- [TASK STATEMENT]: Exactly the lines from the start of the data through the line containing "random.seed(7)" should be output, with both ends kept and nothing added.
|---|
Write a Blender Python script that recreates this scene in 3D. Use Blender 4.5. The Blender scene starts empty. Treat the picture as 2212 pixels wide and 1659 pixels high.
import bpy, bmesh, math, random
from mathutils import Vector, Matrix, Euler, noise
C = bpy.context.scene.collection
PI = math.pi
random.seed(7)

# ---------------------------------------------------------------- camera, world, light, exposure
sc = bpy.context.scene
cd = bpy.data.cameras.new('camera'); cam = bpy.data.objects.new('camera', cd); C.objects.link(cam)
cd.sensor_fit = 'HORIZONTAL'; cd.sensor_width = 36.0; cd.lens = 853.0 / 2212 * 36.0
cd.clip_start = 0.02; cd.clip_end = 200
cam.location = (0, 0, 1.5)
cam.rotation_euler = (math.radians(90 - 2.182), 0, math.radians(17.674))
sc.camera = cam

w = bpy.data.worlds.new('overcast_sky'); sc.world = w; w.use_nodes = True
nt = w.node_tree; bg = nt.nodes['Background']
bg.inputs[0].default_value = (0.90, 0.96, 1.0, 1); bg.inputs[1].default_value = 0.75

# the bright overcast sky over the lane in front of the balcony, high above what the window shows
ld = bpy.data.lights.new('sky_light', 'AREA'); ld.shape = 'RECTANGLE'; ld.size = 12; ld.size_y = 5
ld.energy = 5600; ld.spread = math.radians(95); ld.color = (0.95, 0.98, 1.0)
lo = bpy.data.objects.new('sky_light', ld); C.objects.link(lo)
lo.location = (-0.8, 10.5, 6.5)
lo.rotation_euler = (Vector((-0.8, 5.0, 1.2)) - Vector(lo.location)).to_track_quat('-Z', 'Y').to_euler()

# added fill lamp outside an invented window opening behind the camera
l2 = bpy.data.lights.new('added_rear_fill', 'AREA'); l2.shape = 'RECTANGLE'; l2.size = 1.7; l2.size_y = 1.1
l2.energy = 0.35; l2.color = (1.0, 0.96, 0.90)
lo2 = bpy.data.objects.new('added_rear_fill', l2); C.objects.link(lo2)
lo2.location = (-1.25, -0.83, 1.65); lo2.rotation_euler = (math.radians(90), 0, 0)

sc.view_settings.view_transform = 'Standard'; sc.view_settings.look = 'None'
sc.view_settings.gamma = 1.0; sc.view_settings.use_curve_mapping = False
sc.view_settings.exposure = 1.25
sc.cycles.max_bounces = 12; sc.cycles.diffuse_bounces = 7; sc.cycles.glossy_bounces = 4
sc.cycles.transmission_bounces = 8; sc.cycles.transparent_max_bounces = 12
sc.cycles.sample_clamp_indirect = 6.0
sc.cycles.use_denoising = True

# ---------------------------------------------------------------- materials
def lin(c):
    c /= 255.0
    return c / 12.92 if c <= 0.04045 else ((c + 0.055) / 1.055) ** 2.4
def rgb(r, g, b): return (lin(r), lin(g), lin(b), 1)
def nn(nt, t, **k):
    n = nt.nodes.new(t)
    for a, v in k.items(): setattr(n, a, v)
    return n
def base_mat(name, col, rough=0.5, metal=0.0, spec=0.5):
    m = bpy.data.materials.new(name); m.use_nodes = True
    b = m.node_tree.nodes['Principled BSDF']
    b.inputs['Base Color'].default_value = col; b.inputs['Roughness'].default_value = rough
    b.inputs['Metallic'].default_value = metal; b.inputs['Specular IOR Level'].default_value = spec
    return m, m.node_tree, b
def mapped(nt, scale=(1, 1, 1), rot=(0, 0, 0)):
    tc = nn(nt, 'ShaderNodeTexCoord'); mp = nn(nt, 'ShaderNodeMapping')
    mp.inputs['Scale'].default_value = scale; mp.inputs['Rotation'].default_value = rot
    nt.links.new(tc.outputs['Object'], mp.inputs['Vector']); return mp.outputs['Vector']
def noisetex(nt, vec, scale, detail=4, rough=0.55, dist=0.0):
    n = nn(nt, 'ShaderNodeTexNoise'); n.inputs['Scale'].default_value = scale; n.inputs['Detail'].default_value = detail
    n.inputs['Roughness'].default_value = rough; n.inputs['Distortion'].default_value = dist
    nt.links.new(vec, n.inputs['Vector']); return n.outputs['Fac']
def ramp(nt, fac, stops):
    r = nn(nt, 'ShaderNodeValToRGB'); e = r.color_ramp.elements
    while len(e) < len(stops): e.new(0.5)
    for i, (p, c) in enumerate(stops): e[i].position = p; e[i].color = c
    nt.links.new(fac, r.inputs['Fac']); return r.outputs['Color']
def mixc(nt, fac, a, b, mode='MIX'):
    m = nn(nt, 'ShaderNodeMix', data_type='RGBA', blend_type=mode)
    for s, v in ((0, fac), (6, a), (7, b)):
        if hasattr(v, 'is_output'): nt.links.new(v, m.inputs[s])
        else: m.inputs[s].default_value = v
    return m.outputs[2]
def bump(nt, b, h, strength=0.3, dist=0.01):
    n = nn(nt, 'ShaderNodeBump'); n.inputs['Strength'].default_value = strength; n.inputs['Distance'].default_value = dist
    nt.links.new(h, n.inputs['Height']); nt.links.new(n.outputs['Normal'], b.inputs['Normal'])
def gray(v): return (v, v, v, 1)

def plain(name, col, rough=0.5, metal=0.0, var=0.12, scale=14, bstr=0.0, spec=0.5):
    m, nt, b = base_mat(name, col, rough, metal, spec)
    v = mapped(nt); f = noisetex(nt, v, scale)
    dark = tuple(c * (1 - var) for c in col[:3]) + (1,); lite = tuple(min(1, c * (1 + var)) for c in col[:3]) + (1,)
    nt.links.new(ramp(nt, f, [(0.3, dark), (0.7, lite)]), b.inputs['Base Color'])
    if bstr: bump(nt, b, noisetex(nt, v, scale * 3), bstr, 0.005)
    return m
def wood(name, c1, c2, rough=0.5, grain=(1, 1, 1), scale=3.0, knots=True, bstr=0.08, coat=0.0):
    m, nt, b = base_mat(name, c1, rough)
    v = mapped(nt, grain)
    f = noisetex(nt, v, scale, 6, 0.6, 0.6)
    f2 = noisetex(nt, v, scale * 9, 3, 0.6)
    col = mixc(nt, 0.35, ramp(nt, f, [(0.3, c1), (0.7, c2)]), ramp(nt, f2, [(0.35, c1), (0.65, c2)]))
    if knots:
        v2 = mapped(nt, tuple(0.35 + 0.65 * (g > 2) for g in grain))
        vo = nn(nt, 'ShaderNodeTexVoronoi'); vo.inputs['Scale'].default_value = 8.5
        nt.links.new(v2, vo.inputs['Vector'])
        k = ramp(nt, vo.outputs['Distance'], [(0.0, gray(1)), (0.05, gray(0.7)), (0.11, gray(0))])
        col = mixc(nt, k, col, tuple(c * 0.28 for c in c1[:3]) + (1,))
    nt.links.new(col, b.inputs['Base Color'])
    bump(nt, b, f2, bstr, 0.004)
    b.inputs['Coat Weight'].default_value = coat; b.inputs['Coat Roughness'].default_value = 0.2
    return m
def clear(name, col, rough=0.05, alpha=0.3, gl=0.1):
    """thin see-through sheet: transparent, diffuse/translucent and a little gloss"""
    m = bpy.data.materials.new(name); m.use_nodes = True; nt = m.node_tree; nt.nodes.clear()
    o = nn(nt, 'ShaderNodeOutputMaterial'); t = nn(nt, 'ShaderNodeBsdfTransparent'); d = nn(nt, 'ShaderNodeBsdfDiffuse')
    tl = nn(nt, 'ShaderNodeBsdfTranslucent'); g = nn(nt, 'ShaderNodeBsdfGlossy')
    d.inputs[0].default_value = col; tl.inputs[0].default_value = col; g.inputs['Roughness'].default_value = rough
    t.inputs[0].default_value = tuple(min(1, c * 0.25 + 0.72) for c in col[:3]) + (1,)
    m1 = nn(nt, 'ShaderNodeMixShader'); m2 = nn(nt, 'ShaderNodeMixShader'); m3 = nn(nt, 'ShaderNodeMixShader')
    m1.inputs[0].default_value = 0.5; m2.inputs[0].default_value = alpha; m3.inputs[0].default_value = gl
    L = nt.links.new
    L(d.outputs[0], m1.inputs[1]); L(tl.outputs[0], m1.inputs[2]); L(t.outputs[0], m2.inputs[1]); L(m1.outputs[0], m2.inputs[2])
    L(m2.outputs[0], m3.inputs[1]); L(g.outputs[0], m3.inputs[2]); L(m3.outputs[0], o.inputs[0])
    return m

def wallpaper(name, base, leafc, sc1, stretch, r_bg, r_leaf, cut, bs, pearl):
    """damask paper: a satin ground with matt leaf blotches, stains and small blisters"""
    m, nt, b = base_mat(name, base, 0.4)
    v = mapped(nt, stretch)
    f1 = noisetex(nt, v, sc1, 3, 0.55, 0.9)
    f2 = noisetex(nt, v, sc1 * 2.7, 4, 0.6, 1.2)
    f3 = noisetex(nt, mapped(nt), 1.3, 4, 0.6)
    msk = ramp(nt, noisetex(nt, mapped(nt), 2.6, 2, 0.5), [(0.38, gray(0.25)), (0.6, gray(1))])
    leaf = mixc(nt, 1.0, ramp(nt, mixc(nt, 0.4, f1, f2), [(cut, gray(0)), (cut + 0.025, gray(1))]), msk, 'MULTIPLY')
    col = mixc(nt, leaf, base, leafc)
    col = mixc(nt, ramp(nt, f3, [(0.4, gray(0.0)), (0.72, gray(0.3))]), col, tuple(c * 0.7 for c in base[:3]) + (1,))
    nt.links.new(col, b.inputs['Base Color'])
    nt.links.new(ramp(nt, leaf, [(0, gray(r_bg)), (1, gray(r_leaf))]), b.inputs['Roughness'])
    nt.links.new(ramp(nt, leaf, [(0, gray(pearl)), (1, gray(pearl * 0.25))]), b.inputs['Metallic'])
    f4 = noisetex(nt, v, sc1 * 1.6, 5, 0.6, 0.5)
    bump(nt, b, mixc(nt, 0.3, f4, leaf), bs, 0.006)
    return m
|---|
- [WRITTEN RESPONSE]:
Write a Blender Python script that recreates this scene in 3D. Use Blender 4.5. The Blender scene starts empty. Treat the picture as 2212 pixels wide and 1659 pixels high.
import bpy, bmesh, math, random
from mathutils import Vector, Matrix, Euler, noise
C = bpy.context.scene.collection
PI = math.pi
random.seed(7)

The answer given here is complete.